03/18/2019
On Thursday March 21st at 7:00 pm The Beacon Sloop Club’s 2018 Winter Lecture Series Presents: From Feudalism to Commuters, 300 Years of Hudson Valley Communities. Architectural historian James Kelly will illustrate how the great estate communities of the Hudson River Valley developed and evolved, using historic maps, illustrations and photos.
The Hudson River Valley is lined with hamlets, villages and suburbs such as Garrison, New Hamburg, Balmville and Rhinecliff, that were largely comprised of unbroken strings of estates and mansions, with contributing outbuildings and landscaped grounds. Symbiotic economic relationships existed between the estates and their neighboring farms and hamlets. Many factors contributed to their development, valuable arable land with access to river shipping and transportation and later the picturesque movement in art, architecture and landscaping.

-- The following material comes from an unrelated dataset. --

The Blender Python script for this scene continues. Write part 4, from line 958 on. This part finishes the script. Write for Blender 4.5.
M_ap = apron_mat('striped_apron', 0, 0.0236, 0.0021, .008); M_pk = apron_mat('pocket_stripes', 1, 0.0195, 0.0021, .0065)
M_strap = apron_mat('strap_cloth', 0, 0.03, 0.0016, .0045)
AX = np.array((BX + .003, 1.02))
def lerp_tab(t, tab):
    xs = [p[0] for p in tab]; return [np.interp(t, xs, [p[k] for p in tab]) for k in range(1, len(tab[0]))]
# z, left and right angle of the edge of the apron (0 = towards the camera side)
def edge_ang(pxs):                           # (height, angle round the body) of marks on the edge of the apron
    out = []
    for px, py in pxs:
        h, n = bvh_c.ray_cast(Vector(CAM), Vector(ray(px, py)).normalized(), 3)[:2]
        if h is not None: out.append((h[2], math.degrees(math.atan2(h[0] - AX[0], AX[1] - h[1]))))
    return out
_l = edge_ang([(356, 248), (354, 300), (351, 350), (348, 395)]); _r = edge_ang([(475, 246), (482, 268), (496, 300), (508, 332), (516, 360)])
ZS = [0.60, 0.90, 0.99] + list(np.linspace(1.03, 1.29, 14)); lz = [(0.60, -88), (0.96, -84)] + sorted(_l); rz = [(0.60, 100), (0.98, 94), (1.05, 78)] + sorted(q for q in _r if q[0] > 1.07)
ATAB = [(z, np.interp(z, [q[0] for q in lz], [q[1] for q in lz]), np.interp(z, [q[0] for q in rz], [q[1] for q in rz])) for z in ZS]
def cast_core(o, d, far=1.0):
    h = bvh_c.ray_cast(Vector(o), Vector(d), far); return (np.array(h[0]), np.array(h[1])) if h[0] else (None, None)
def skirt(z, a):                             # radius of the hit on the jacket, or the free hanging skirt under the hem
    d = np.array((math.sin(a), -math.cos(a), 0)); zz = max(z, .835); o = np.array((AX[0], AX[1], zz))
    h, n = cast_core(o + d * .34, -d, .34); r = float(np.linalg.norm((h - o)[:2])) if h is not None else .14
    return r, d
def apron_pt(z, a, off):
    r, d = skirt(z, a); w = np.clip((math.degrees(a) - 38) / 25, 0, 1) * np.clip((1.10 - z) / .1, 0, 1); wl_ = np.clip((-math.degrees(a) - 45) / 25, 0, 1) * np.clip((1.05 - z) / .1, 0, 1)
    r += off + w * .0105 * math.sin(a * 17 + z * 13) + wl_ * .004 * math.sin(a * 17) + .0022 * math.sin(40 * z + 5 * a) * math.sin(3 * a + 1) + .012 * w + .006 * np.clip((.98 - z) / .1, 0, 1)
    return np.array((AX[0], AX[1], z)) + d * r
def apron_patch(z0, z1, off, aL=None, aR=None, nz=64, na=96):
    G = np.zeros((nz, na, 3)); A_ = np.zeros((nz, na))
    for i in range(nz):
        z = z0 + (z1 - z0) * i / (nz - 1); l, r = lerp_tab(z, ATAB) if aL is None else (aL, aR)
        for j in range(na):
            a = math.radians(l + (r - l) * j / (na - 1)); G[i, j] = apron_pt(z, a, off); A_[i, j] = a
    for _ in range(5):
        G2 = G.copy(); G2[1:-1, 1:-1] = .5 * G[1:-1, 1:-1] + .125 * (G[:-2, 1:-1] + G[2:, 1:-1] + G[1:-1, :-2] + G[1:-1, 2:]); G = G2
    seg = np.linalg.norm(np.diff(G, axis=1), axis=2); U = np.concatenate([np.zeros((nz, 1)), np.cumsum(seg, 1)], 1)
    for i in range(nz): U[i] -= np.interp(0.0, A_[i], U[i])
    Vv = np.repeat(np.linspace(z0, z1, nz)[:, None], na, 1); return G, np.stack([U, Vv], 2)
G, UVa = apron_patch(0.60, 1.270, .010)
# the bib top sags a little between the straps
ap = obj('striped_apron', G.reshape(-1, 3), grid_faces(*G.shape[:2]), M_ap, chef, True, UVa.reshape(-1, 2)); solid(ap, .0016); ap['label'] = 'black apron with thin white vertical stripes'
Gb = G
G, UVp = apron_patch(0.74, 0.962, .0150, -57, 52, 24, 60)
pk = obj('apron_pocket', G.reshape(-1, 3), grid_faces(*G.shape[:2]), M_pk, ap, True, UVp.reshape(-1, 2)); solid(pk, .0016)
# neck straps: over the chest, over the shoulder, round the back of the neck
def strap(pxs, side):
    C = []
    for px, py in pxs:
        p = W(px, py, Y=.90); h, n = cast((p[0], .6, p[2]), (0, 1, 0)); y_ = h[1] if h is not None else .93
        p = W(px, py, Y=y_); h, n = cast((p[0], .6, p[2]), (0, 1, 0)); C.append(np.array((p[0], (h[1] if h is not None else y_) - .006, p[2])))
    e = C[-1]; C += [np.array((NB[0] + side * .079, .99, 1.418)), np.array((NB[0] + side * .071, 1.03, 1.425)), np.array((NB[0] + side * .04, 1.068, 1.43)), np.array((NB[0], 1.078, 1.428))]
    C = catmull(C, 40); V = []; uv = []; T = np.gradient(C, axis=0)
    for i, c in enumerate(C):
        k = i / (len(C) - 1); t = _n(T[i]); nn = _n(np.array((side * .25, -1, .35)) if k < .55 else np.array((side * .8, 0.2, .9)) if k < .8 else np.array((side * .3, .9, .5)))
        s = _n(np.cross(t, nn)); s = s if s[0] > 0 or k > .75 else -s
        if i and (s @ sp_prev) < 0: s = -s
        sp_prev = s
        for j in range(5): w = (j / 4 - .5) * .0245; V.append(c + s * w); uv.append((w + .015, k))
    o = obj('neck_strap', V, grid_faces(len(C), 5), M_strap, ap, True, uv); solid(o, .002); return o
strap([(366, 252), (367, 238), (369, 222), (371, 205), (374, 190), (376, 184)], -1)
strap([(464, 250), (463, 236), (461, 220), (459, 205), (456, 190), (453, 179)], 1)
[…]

Beginning with the Dutch and English land grants of the 17th & 18th centuries, followed by the estate building boom made possible by the railroads, through the decline of the Hudson River Valley as a fashionable destination of the wealthy in the early 20th century, to the present day, we will trace evolution of the area.
We will also examine how many estate properties were repurposed beginning in the early 20th century as religious institutions and schools, as well as the development of house museums, land trusts and the revival of many estates as seasonal homes of the extremely wealthy from the late 20th century through the present.
James Kelly is an architectural historian and a member of the City of Newburgh’s Architectural Review Commission.
This free event is an invitation to explore the rich history of the Hudson River Valley.